## PROBLEM REQUIREMENTS
Repeat the lines of the data that follow, please, starting at the first and stopping after the one with "tag(o, label, 'dirt".

Items from a data source
— START —
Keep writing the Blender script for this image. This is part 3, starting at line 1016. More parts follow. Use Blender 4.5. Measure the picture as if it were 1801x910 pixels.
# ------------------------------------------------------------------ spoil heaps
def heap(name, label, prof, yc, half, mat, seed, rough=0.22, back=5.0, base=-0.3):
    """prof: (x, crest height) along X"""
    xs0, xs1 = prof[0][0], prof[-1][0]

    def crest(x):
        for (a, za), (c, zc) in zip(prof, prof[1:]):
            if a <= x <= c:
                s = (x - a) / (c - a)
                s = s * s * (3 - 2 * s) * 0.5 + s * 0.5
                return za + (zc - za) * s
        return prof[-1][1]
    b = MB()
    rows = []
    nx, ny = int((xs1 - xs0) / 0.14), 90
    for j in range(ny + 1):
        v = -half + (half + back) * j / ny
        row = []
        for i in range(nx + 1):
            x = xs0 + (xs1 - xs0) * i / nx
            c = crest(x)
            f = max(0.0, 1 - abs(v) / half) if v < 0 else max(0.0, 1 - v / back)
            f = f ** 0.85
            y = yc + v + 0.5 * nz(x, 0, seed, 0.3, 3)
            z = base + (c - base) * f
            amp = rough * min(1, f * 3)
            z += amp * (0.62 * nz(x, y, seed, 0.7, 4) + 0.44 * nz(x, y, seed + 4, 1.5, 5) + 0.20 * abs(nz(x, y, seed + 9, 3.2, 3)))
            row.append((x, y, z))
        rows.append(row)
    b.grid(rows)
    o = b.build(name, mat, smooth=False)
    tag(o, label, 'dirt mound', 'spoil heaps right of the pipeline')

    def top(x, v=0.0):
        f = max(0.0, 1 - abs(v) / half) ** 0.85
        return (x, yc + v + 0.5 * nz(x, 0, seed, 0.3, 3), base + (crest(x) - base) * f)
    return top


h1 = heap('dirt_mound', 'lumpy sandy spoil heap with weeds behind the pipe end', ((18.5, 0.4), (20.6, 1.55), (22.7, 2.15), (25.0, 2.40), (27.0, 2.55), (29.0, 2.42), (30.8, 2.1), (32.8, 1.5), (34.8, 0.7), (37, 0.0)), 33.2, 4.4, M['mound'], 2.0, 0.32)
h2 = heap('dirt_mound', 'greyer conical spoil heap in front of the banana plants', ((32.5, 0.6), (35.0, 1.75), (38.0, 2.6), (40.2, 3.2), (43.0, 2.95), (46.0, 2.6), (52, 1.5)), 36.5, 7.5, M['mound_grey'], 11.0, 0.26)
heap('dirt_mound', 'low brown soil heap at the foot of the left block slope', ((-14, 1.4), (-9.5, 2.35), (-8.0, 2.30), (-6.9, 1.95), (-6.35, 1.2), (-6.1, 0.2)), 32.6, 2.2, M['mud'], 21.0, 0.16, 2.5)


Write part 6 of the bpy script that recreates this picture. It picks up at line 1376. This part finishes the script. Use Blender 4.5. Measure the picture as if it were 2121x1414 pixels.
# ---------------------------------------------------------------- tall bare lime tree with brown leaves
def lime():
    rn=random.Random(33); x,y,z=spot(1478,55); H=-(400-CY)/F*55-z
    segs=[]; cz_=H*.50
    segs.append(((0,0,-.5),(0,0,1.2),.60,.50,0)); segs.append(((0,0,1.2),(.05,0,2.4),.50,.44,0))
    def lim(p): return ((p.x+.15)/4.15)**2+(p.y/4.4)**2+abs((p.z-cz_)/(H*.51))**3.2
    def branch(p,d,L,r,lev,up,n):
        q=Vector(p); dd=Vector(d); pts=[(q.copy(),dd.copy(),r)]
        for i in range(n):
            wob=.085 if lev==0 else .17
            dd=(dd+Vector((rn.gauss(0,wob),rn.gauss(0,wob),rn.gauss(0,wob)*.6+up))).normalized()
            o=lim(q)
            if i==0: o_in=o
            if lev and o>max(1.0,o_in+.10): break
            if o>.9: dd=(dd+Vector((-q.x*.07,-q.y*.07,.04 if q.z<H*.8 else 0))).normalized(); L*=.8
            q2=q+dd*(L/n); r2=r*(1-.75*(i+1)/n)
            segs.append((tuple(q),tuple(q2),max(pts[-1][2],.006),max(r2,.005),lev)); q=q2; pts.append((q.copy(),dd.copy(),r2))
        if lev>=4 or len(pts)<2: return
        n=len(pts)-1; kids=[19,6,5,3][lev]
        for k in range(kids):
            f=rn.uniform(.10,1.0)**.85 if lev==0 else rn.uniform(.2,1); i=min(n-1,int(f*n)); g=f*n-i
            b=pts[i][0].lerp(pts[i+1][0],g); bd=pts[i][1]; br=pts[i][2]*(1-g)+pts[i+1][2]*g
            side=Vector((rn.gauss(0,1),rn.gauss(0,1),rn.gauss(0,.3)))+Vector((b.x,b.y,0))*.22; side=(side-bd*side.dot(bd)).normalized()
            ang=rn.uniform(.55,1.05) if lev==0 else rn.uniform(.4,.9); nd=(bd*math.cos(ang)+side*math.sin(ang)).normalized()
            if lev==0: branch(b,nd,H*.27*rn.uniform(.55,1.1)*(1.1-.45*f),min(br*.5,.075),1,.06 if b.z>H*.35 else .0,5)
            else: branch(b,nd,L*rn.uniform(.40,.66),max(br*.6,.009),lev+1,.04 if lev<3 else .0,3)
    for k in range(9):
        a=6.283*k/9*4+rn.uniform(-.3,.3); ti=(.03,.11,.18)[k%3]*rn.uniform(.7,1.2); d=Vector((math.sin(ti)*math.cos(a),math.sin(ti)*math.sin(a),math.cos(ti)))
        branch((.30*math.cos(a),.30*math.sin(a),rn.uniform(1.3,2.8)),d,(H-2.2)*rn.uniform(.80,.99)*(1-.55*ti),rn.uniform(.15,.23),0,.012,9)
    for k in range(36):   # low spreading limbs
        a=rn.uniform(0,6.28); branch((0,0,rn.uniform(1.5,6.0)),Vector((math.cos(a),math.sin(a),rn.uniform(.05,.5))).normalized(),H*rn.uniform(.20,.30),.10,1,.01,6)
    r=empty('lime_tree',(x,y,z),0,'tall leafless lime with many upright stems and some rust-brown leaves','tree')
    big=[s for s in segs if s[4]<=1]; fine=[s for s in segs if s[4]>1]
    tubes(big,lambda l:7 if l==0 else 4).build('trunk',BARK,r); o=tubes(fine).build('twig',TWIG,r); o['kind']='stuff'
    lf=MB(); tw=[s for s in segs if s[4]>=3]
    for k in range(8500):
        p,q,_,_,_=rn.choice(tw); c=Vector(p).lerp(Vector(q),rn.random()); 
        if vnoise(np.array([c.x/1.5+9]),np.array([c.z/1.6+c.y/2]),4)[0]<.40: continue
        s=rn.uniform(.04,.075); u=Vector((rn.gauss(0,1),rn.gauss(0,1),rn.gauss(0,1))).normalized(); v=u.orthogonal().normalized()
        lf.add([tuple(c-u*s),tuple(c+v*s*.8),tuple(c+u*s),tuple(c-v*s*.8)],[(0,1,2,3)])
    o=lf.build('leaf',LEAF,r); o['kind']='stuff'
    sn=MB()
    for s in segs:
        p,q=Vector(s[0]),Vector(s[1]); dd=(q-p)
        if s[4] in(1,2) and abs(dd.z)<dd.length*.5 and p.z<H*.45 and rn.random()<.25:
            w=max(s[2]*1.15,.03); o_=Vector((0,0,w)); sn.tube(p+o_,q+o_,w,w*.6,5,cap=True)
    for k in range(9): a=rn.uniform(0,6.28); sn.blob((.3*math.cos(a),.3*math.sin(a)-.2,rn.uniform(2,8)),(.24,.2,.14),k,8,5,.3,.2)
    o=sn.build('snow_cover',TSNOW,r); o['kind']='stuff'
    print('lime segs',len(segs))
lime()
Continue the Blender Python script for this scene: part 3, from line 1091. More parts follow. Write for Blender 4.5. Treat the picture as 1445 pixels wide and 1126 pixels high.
— END —
## RESPONSE FOR THIS EXERCISE
Keep writing the Blender script for this image. This is part 3, starting at line 1016. More parts follow. Use Blender 4.5. Measure the picture as if it were 1801x910 pixels.
# ------------------------------------------------------------------ spoil heaps
def heap(name, label, prof, yc, half, mat, seed, rough=0.22, back=5.0, base=-0.3):
    """prof: (x, crest height) along X"""
    xs0, xs1 = prof[0][0], prof[-1][0]

    def crest(x):
        for (a, za), (c, zc) in zip(prof, prof[1:]):
            if a <= x <= c:
                s = (x - a) / (c - a)
                s = s * s * (3 - 2 * s) * 0.5 + s * 0.5
                return za + (zc - za) * s
        return prof[-1][1]
    b = MB()
    rows = []
    nx, ny = int((xs1 - xs0) / 0.14), 90
    for j in range(ny + 1):
        v = -half + (half + back) * j / ny
        row = []
        for i in range(nx + 1):
            x = xs0 + (xs1 - xs0) * i / nx
            c = crest(x)
            f = max(0.0, 1 - abs(v) / half) if v < 0 else max(0.0, 1 - v / back)
            f = f ** 0.85
            y = yc + v + 0.5 * nz(x, 0, seed, 0.3, 3)
            z = base + (c - base) * f
            amp = rough * min(1, f * 3)
            z += amp * (0.62 * nz(x, y, seed, 0.7, 4) + 0.44 * nz(x, y, seed + 4, 1.5, 5) + 0.20 * abs(nz(x, y, seed + 9, 3.2, 3)))
            row.append((x, y, z))
        rows.append(row)
    b.grid(rows)
    o = b.build(name, mat, smooth=False)
    tag(o, label, 'dirt mound', 'spoil heaps right of the pipeline')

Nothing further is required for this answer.